== Information provided

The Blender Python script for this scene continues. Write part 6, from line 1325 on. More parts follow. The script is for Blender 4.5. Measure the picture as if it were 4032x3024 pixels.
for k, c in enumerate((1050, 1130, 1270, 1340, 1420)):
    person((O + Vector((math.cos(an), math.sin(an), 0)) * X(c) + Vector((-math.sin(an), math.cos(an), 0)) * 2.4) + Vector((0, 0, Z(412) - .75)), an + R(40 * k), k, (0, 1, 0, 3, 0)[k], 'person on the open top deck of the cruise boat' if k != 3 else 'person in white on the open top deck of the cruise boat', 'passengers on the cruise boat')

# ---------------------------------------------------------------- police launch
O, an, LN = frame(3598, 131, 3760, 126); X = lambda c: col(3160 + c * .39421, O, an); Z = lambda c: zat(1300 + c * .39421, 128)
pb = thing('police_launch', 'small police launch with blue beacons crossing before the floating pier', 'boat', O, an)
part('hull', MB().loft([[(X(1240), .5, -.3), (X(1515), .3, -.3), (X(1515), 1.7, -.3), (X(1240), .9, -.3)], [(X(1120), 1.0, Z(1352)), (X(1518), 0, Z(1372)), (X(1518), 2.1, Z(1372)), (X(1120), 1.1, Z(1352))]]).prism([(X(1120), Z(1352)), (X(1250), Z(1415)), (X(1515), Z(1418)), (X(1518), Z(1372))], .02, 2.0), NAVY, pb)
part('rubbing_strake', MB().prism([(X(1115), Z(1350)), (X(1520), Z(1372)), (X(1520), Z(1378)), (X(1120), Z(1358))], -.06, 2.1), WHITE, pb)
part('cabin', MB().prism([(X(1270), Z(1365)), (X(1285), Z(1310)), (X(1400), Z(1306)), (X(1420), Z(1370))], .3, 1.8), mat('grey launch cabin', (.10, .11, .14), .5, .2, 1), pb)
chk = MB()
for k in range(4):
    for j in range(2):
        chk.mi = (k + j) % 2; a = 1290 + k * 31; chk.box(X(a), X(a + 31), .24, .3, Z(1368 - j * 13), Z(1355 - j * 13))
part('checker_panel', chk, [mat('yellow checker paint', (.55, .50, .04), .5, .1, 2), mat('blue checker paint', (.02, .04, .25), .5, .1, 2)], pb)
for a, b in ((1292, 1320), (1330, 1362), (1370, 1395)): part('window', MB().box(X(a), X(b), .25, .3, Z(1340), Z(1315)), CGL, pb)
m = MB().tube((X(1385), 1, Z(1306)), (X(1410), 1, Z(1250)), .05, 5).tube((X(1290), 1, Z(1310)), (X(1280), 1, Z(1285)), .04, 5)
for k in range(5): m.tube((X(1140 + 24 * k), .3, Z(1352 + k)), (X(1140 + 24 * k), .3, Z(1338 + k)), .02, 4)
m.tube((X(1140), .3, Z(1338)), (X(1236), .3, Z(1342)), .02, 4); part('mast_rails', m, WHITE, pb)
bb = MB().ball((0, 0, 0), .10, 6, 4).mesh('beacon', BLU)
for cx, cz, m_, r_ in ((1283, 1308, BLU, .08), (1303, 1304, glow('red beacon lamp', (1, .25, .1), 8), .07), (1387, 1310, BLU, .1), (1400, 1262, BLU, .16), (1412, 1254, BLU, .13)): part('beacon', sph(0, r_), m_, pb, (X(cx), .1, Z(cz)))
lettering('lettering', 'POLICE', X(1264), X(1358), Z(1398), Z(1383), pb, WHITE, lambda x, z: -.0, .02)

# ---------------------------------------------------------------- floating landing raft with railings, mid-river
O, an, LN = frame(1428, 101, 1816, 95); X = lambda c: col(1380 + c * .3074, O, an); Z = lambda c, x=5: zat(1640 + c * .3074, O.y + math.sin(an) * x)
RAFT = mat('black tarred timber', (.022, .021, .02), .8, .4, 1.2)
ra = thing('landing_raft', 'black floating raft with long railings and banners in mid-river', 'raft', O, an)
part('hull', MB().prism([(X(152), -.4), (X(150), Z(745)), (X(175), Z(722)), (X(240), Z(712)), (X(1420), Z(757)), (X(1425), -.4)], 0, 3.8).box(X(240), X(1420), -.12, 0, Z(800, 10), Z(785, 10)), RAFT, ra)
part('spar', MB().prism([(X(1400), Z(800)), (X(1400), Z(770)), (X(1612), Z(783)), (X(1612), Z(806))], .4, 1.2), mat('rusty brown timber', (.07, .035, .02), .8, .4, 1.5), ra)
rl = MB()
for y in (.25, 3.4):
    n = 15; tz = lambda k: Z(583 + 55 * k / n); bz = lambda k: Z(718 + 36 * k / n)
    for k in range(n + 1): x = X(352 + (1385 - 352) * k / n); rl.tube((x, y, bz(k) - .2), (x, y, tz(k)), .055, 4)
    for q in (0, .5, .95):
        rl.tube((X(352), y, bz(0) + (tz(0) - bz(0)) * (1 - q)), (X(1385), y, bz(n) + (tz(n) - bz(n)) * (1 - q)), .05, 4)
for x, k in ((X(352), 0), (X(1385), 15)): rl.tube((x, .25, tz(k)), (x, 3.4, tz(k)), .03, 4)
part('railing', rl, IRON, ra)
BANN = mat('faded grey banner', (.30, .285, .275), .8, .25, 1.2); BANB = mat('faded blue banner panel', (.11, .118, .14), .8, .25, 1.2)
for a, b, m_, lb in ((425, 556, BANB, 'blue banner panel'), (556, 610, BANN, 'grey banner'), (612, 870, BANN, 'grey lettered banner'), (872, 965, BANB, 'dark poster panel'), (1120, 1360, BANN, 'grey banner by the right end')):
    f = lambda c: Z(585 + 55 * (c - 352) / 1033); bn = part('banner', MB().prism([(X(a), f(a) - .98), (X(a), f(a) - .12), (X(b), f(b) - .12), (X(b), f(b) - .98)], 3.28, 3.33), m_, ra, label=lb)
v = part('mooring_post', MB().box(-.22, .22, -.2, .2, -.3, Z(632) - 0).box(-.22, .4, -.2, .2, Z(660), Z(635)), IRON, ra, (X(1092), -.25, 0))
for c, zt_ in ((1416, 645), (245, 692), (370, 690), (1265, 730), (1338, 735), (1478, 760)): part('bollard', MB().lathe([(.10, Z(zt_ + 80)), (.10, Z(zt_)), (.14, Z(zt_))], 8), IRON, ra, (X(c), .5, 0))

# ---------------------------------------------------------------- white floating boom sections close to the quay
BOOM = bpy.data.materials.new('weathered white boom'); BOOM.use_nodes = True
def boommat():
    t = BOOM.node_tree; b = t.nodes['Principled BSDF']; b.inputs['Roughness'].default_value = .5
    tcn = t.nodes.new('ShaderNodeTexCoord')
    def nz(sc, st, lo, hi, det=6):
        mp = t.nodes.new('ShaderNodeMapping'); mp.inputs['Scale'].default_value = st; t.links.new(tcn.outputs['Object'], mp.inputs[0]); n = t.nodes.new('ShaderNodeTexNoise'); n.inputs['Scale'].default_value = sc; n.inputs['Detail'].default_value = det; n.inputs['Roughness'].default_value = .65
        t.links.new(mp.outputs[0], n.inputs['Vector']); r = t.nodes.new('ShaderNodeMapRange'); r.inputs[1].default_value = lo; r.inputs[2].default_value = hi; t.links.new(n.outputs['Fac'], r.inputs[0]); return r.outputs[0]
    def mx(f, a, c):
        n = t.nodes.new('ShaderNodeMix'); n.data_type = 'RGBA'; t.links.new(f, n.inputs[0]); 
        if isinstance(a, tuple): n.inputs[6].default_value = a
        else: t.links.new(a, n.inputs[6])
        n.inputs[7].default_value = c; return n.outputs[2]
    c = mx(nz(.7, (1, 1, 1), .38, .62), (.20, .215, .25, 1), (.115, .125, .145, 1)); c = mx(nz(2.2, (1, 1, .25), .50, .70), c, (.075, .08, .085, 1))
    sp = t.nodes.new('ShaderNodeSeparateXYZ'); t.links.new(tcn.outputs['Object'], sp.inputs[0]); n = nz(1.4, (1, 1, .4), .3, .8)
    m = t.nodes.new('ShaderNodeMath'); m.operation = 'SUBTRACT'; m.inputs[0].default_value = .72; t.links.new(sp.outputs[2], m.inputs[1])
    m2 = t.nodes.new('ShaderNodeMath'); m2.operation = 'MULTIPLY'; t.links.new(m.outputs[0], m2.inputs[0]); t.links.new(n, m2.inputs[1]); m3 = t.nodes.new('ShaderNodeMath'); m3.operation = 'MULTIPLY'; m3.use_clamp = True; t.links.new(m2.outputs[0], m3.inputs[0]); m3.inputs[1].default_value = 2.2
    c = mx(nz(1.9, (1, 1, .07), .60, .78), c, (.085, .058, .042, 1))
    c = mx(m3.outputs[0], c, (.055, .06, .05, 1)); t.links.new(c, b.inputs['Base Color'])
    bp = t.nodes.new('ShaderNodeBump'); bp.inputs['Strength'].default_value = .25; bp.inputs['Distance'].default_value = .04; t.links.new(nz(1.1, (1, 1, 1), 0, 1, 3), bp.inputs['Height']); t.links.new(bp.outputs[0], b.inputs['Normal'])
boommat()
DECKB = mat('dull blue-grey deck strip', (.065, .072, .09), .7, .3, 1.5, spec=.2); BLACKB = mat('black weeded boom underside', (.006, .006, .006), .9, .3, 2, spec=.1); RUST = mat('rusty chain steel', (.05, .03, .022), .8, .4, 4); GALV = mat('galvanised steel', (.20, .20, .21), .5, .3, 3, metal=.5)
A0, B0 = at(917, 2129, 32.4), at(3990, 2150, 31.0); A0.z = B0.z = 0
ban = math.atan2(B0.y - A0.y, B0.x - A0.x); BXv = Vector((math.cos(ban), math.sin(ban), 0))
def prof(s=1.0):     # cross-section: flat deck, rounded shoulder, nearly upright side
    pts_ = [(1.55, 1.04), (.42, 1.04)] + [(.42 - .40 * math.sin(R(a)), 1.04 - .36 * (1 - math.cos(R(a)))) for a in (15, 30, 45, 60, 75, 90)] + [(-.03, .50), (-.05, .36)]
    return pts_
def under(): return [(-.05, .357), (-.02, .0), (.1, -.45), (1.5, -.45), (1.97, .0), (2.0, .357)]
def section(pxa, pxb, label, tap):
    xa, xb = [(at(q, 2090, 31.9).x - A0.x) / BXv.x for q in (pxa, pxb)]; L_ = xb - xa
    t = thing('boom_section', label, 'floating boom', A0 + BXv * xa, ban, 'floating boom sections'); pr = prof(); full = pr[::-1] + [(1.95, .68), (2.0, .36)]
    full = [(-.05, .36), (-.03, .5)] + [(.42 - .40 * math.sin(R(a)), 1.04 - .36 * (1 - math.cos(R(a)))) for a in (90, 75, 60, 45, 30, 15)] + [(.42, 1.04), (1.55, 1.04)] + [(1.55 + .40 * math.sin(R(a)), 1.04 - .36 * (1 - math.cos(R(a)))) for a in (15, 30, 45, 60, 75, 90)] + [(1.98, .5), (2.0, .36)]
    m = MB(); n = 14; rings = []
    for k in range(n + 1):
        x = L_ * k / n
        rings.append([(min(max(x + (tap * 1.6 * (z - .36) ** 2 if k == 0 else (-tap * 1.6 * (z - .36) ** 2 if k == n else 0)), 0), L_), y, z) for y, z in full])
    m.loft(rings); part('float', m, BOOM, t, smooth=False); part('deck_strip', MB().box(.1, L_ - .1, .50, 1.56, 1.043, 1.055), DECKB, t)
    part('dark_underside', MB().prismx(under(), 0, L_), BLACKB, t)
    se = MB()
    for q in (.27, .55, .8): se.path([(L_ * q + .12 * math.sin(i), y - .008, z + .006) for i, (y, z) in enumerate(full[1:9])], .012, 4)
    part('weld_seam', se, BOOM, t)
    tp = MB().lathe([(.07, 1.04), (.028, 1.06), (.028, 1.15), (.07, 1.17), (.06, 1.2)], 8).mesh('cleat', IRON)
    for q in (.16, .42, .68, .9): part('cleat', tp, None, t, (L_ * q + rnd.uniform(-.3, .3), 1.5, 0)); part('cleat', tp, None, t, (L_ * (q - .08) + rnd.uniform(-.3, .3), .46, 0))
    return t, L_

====

Task requirements
Repeat exactly, please, each line from the beginning of the data through the line with "person((O + Vector((math.cos(an), math.sin(an), 0))" in it, and only those lines.

Correct response
The Blender Python script for this scene continues. Write part 6, from line 1325 on. More parts follow. The script is for Blender 4.5. Measure the picture as if it were 4032x3024 pixels.
for k, c in enumerate((1050, 1130, 1270, 1340, 1420)):
    person((O + Vector((math.cos(an), math.sin(an), 0)) * X(c) + Vector((-math.sin(an), math.cos(an), 0)) * 2.4) + Vector((0, 0, Z(412) - .75)), an + R(40 * k), k, (0, 1, 0, 3, 0)[k], 'person on the open top deck of the cruise boat' if k != 3 else 'person in white on the open top deck of the cruise boat', 'passengers on the cruise boat')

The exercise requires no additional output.